Exercise brief: Would you transcribe the listing that follows, character for character, and omit its images?

Raw data:
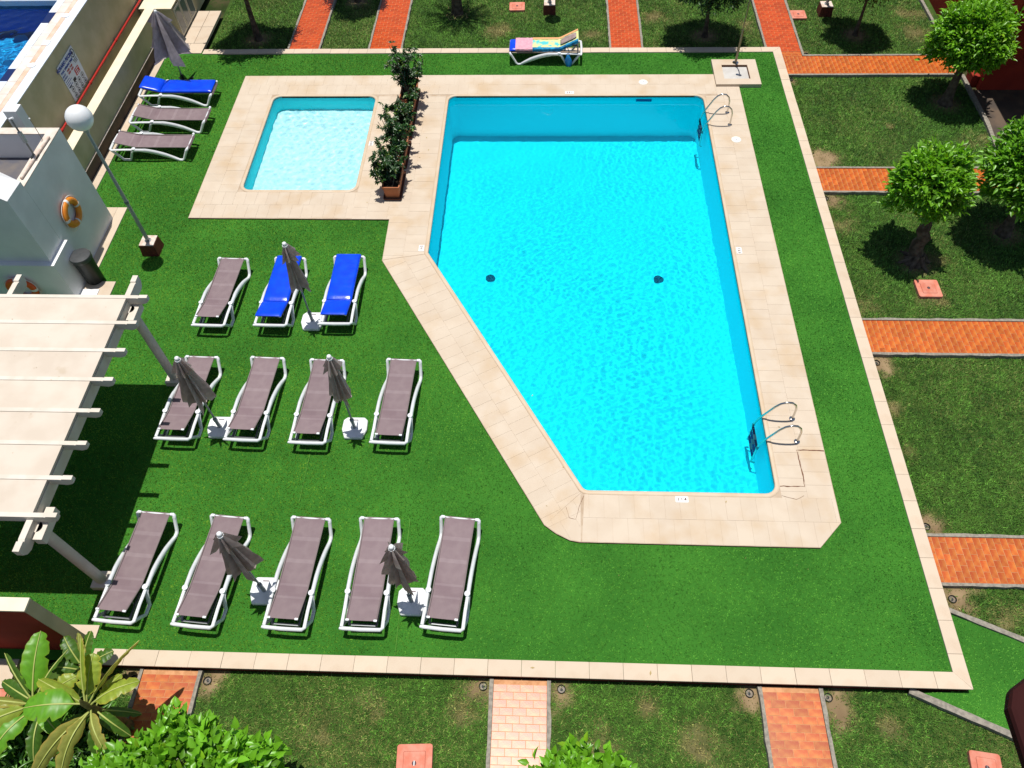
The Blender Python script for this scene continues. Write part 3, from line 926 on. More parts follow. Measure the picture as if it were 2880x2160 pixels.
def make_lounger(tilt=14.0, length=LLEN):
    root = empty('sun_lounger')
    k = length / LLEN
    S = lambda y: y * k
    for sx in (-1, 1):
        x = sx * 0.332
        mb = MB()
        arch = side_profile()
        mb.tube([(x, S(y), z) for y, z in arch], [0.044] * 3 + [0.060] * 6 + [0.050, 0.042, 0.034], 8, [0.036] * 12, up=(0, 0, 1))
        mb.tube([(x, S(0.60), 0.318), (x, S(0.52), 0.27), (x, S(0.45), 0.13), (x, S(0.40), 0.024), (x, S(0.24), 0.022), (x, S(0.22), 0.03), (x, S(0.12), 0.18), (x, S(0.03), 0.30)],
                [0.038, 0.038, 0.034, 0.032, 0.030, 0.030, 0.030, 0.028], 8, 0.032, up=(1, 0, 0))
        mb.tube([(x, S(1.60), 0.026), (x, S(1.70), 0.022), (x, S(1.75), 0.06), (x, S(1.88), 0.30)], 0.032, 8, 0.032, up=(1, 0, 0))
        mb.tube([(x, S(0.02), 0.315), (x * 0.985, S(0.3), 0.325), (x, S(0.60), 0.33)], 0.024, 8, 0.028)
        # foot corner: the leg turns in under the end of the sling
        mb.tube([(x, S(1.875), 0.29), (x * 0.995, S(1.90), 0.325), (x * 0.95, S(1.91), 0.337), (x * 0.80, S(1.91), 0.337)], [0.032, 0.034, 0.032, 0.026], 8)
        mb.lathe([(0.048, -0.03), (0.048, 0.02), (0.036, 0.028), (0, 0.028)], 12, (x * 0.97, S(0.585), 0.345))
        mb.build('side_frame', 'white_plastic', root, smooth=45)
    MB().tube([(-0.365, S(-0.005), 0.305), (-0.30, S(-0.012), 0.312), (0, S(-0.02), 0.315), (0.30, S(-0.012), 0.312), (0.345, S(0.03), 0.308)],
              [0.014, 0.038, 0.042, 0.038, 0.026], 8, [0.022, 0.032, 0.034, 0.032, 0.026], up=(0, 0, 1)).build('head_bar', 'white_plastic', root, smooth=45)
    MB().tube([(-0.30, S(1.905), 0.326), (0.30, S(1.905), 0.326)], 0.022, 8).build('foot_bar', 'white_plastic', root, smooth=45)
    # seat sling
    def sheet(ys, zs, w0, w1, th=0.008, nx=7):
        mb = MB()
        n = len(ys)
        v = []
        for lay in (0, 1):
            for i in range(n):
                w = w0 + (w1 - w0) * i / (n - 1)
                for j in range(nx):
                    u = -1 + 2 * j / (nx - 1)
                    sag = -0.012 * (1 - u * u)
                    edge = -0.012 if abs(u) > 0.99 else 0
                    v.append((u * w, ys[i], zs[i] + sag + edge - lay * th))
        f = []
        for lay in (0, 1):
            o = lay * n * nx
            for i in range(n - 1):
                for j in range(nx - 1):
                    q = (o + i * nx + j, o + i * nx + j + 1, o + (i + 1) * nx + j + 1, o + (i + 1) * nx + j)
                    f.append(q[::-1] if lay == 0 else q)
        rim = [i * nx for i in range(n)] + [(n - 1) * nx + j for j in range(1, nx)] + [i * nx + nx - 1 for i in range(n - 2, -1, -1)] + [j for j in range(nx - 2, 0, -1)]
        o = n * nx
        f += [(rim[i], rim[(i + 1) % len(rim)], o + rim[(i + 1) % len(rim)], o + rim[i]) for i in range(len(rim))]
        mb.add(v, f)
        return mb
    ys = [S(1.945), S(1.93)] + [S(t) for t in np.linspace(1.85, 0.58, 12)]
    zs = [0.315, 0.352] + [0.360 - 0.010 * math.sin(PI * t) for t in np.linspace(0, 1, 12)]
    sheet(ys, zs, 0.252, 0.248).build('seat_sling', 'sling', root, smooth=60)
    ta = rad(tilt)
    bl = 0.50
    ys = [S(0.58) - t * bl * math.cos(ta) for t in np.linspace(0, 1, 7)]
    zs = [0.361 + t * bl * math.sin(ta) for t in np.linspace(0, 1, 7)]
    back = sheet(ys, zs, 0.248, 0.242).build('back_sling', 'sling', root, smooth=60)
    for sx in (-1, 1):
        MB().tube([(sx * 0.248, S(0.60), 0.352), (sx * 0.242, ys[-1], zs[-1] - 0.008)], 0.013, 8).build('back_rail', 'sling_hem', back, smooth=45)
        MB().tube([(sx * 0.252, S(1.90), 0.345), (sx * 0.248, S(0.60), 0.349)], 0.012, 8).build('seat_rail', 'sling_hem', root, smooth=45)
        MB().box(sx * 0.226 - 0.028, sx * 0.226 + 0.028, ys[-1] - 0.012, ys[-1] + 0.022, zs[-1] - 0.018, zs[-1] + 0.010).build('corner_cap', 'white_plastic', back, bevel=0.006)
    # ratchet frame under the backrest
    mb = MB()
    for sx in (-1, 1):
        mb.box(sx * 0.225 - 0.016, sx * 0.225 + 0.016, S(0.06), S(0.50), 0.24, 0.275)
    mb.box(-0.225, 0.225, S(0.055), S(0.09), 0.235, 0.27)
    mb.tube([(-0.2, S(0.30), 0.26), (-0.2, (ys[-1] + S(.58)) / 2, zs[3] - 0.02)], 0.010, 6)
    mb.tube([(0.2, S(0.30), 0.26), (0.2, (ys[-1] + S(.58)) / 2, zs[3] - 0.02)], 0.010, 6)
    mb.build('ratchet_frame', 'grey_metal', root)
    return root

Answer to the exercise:
The Blender Python script for this scene continues. Write part 3, from line 926 on. More parts follow. Measure the picture as if it were 2880x2160 pixels.
def make_lounger(tilt=14.0, length=LLEN):
    root = empty('sun_lounger')
    k = length / LLEN
    S = lambda y: y * k
    for sx in (-1, 1):
        x = sx * 0.332
        mb = MB()
        arch = side_profile()
        mb.tube([(x, S(y), z) for y, z in arch], [0.044] * 3 + [0.060] * 6 + [0.050, 0.042, 0.034], 8, [0.036] * 12, up=(0, 0, 1))
        mb.tube([(x, S(0.60), 0.318), (x, S(0.52), 0.27), (x, S(0.45), 0.13), (x, S(0.40), 0.024), (x, S(0.24), 0.022), (x, S(0.22), 0.03), (x, S(0.12), 0.18), (x, S(0.03), 0.30)],
                [0.038, 0.038, 0.034, 0.032, 0.030, 0.030, 0.030, 0.028], 8, 0.032, up=(1, 0, 0))
        mb.tube([(x, S(1.60), 0.026), (x, S(1.70), 0.022), (x, S(1.75), 0.06), (x, S(1.88), 0.30)], 0.032, 8, 0.032, up=(1, 0, 0))
        mb.tube([(x, S(0.02), 0.315), (x * 0.985, S(0.3), 0.325), (x, S(0.60), 0.33)], 0.024, 8, 0.028)
        # foot corner: the leg turns in under the end of the sling
        mb.tube([(x, S(1.875), 0.29), (x * 0.995, S(1.90), 0.325), (x * 0.95, S(1.91), 0.337), (x * 0.80, S(1.91), 0.337)], [0.032, 0.034, 0.032, 0.026], 8)
        mb.lathe([(0.048, -0.03), (0.048, 0.02), (0.036, 0.028), (0, 0.028)], 12, (x * 0.97, S(0.585), 0.345))
        mb.build('side_frame', 'white_plastic', root, smooth=45)
    MB().tube([(-0.365, S(-0.005), 0.305), (-0.30, S(-0.012), 0.312), (0, S(-0.02), 0.315), (0.30, S(-0.012), 0.312), (0.345, S(0.03), 0.308)],
              [0.014, 0.038, 0.042, 0.038, 0.026], 8, [0.022, 0.032, 0.034, 0.032, 0.026], up=(0, 0, 1)).build('head_bar', 'white_plastic', root, smooth=45)
    MB().tube([(-0.30, S(1.905), 0.326), (0.30, S(1.905), 0.326)], 0.022, 8).build('foot_bar', 'white_plastic', root, smooth=45)
    # seat sling
    def sheet(ys, zs, w0, w1, th=0.008, nx=7):
        mb = MB()
        n = len(ys)
        v = []
        for lay in (0, 1):
            for i in range(n):
                w = w0 + (w1 - w0) * i / (n - 1)
                for j in range(nx):
                    u = -1 + 2 * j / (nx - 1)
                    sag = -0.012 * (1 - u * u)
                    edge = -0.012 if abs(u) > 0.99 else 0
                    v.append((u * w, ys[i], zs[i] + sag + edge - lay * th))
        f = []
        for lay in (0, 1):
            o = lay * n * nx
            for i in range(n - 1):
                for j in range(nx - 1):
                    q = (o + i * nx + j, o + i * nx + j + 1, o + (i + 1) * nx + j + 1, o + (i + 1) * nx + j)
                    f.append(q[::-1] if lay == 0 else q)
        rim = [i * nx for i in range(n)] + [(n - 1) * nx + j for j in range(1, nx)] + [i * nx + nx - 1 for i in range(n - 2, -1, -1)] + [j for j in range(nx - 2, 0, -1)]
        o = n * nx
        f += [(rim[i], rim[(i + 1) % len(rim)], o + rim[(i + 1) % len(rim)], o + rim[i]) for i in range(len(rim))]
        mb.add(v, f)
        return mb
    ys = [S(1.945), S(1.93)] + [S(t) for t in np.linspace(1.85, 0.58, 12)]
    zs = [0.315, 0.352] + [0.360 - 0.010 * math.sin(PI * t) for t in np.linspace(0, 1, 12)]
    sheet(ys, zs, 0.252, 0.248).build('seat_sling', 'sling', root, smooth=60)
    ta = rad(tilt)
    bl = 0.50
    ys = [S(0.58) - t * bl * math.cos(ta) for t in np.linspace(0, 1, 7)]
    zs = [0.361 + t * bl * math.sin(ta) for t in np.linspace(0, 1, 7)]
    back = sheet(ys, zs, 0.248, 0.242).build('back_sling', 'sling', root, smooth=60)
    for sx in (-1, 1):
        MB().tube([(sx * 0.248, S(0.60), 0.352), (sx * 0.242, ys[-1], zs[-1] - 0.008)], 0.013, 8).build('back_rail', 'sling_hem', back, smooth=45)
        MB().tube([(sx * 0.252, S(1.90), 0.345), (sx * 0.248, S(0.60), 0.349)], 0.012, 8).build('seat_rail', 'sling_hem', root, smooth=45)
        MB().box(sx * 0.226 - 0.028, sx * 0.226 + 0.028, ys[-1] - 0.012, ys[-1] + 0.022, zs[-1] - 0.018, zs[-1] + 0.010).build('corner_cap', 'white_plastic', back, bevel=0.006)
    # ratchet frame under the backrest
    mb = MB()
    for sx in (-1, 1):
        mb.box(sx * 0.225 - 0.016, sx * 0.225 + 0.016, S(0.06), S(0.50), 0.24, 0.275)
    mb.box(-0.225, 0.225, S(0.055), S(0.09), 0.235, 0.27)
    mb.tube([(-0.2, S(0.30), 0.26), (-0.2, (ys[-1] + S(.58)) / 2, zs[3] - 0.02)], 0.010, 6)
    mb.tube([(0.2, S(0.30), 0.26), (0.2, (ys[-1] + S(.58)) / 2, zs[3] - 0.02)], 0.010, 6)
    mb.build('ratchet_frame', 'grey_metal', root)
    return root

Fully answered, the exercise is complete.